TASK GOAL: Set down the material exactly as given, please, from its first line through the line that includes "auto_tree('shrub', lab, u, Y, h, r, 20, 5500, .18, C_FRESH, 70".

RECORDED INFORMATION:
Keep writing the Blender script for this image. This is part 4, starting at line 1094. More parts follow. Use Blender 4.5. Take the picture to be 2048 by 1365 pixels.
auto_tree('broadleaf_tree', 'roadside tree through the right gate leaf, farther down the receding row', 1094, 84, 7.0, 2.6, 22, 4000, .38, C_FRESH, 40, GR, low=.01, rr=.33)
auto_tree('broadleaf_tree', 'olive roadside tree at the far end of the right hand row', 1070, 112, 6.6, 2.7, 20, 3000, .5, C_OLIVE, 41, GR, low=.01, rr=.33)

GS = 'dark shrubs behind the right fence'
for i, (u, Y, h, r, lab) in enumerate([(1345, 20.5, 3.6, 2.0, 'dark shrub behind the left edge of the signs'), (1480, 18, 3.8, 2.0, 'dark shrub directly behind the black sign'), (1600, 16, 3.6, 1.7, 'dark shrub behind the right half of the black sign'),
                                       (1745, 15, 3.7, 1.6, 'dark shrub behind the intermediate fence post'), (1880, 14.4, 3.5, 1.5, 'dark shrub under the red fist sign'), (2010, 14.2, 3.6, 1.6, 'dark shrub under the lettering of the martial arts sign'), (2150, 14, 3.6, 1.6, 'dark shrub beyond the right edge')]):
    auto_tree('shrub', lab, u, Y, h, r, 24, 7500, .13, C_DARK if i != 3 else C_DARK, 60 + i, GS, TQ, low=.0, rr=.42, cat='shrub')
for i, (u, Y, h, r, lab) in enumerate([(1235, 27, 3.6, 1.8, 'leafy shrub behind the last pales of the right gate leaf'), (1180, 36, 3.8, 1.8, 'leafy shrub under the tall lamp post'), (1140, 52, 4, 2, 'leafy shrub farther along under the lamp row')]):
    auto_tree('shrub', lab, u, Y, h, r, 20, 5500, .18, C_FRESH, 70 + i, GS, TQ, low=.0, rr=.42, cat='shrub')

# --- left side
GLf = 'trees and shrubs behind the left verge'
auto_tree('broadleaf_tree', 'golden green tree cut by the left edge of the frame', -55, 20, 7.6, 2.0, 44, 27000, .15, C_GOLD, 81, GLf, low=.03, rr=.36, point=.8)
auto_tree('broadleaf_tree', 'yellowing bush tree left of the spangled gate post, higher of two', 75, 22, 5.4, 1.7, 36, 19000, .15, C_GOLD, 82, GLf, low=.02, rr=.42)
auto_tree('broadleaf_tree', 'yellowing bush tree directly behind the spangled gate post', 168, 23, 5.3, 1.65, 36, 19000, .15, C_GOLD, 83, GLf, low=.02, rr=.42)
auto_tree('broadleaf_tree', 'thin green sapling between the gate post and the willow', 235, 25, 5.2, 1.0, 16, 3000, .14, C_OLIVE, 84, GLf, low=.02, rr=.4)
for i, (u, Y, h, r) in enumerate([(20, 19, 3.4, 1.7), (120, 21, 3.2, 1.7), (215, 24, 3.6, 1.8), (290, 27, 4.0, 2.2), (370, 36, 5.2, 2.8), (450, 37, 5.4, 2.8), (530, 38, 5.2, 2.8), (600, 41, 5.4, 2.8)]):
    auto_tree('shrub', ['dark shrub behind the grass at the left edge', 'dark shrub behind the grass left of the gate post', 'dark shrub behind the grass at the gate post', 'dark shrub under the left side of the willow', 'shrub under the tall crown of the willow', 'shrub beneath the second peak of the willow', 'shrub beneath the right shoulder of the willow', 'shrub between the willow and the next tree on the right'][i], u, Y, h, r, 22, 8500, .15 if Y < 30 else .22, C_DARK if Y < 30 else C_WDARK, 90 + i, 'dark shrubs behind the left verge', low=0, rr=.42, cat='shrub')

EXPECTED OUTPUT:
Keep writing the Blender script for this image. This is part 4, starting at line 1094. More parts follow. Use Blender 4.5. Take the picture to be 2048 by 1365 pixels.
auto_tree('broadleaf_tree', 'roadside tree through the right gate leaf, farther down the receding row', 1094, 84, 7.0, 2.6, 22, 4000, .38, C_FRESH, 40, GR, low=.01, rr=.33)
auto_tree('broadleaf_tree', 'olive roadside tree at the far end of the right hand row', 1070, 112, 6.6, 2.7, 20, 3000, .5, C_OLIVE, 41, GR, low=.01, rr=.33)

GS = 'dark shrubs behind the right fence'
for i, (u, Y, h, r, lab) in enumerate([(1345, 20.5, 3.6, 2.0, 'dark shrub behind the left edge of the signs'), (1480, 18, 3.8, 2.0, 'dark shrub directly behind the black sign'), (1600, 16, 3.6, 1.7, 'dark shrub behind the right half of the black sign'),
                                       (1745, 15, 3.7, 1.6, 'dark shrub behind the intermediate fence post'), (1880, 14.4, 3.5, 1.5, 'dark shrub under the red fist sign'), (2010, 14.2, 3.6, 1.6, 'dark shrub under the lettering of the martial arts sign'), (2150, 14, 3.6, 1.6, 'dark shrub beyond the right edge')]):
    auto_tree('shrub', lab, u, Y, h, r, 24, 7500, .13, C_DARK if i != 3 else C_DARK, 60 + i, GS, TQ, low=.0, rr=.42, cat='shrub')
for i, (u, Y, h, r, lab) in enumerate([(1235, 27, 3.6, 1.8, 'leafy shrub behind the last pales of the right gate leaf'), (1180, 36, 3.8, 1.8, 'leafy shrub under the tall lamp post'), (1140, 52, 4, 2, 'leafy shrub farther along under the lamp row')]):
    auto_tree('shrub', lab, u, Y, h, r, 20, 5500, .18, C_FRESH, 70 + i, GS, TQ, low=.0, rr=.42, cat='shrub')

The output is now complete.